• **TASK DESCRIPTION**:
Report each line of the data that has "part" somewhere in it.

--------------------

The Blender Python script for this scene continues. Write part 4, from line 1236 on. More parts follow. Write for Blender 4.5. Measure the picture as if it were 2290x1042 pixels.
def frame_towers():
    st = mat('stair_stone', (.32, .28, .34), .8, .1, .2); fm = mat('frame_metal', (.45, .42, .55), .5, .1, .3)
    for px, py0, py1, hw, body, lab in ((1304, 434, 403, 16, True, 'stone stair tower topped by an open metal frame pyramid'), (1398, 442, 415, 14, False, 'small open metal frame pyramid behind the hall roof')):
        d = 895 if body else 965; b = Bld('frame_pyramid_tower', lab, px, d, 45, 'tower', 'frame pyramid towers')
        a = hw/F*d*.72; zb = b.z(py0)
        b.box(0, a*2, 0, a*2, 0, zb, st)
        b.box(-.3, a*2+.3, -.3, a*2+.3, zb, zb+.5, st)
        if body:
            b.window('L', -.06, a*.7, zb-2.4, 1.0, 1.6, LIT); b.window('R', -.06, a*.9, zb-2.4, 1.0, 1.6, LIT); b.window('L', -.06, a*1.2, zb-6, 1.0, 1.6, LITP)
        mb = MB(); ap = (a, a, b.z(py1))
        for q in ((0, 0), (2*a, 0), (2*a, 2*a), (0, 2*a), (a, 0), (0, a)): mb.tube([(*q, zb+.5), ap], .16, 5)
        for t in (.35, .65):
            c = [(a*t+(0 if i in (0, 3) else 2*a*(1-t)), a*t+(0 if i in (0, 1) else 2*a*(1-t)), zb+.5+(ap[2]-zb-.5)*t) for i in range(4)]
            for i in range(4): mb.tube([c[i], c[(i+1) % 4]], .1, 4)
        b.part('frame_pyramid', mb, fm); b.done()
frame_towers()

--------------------

• **REPLY**:
The Blender Python script for this scene continues. Write part 4, from line 1236 on. More parts follow. Write for Blender 4.5. Measure the picture as if it were 2290x1042 pixels.
        b.part('frame_pyramid', mb, fm); b.done()